RUGBY LEAGUE’S QUALITY STREET GANG (6) – KEITH FIELDING PT 6

RUGBY LEAGUE’S QUALITY STREET GANG (6) – KEITH FIELDING PT 6

by | Jan 4, 2021

Salford’s Former High-Flying Winger & ‘Superstar’, Recalls Memories Of His Time At The Willows

CONTENTS

Part 1 – HIS EARLY RUGBY CAREER

Part 2 – MEMORIES OF HIS TIME WITH SALFORD

Part 3 – HE REMEMBERS HIS SALFORD TEAMMATES

Part 4 –HIS INTERNATIONAL CAREER

Part 5 – HIS INVOLVEMENT IN BBC TV’S ‘SUPERSTARS’

Part 6 – HIS POST RUGBY CAREER

 

Part 6 – HIS POST RUGBY CAREER

It would be most surprising had a player, who had done so much to enhance the image of the sport nationally, and who had become such a high profile figurehead for the game, not been in demand during his post playing days, particularly having been so obliging to the BBC over that five year period from 1976 to 1981.

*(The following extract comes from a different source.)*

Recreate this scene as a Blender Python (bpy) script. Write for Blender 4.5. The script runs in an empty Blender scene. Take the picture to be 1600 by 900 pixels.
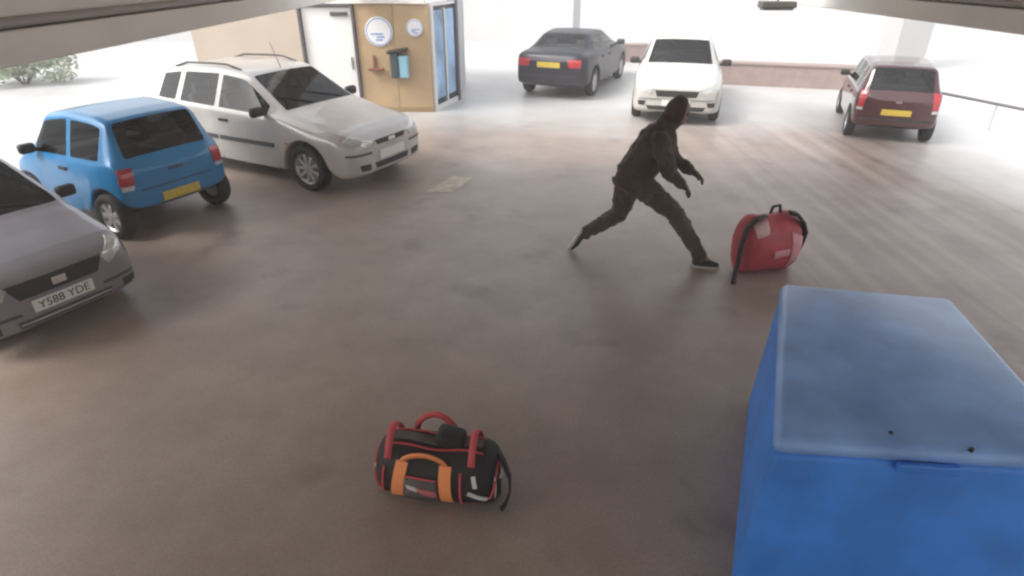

So it was, with the pending retirement of their rugby league TV commentator, Eddie Waring, that Keith, with his articulate command of the English Language, and eloquent structuring of it, was most seriously considered for the available role.

“It was between Ray French, Alex Murphy, and myself, and Ray got it. Like me, Ray was a teacher and had played both rugby league and rugby union so there was little to choose between us in terms of our knowledge and experience.

“I have a Midlands voice though, which is a sort of non-descript, universal voice; I don’t have a northern voice, and ours is a working-class, northern game, which Ray’s voice fitted ideally.”

“I did, nevertheless, go on to do other work for the BBC, such as children’s programmes, conducting interviews – Alex Murphy and Syd Hines among them – and some commentating / summarising alongside David Coleman.”

There are those, however, who have long been of the opinion, that had the task of presenting the sport of rugby league, live, to the whole nation, via the BBC flagship Saturday afternoon televised sports programme, Grandstand, been given to Keith, it might well have attracted a little more interest and acquiescence from the sporting public in the south of the country. Keith, however, feels that there was justification for the decision to go to French.

“It’s a northern sport, born out of the hardships of the mills and mines of Lancashire and Yorkshire, to the extent that without broken time payment, the players could not have afforded to miss out on their wages to play. Ray’s appointment encapsulated exactly what the BBC was trying to project.”

Disappointing as this undoubtedly must have been, Keith was extremely fortunate in having a range of interests to which he could turn, most notable of which was his skill on the piano.

“Music has always been a big part of my life, and, alongside the sports elements within schools, has been a significant personal contribution I have made as a teacher.  When I had left my grammar school to go to qualify, I had been awarded prizes for my contributions to both PE and to music.

“It is a talent I value greatly, for it is something I can, and have, continued enjoying and developing right throughout my life, and will continue to do so.”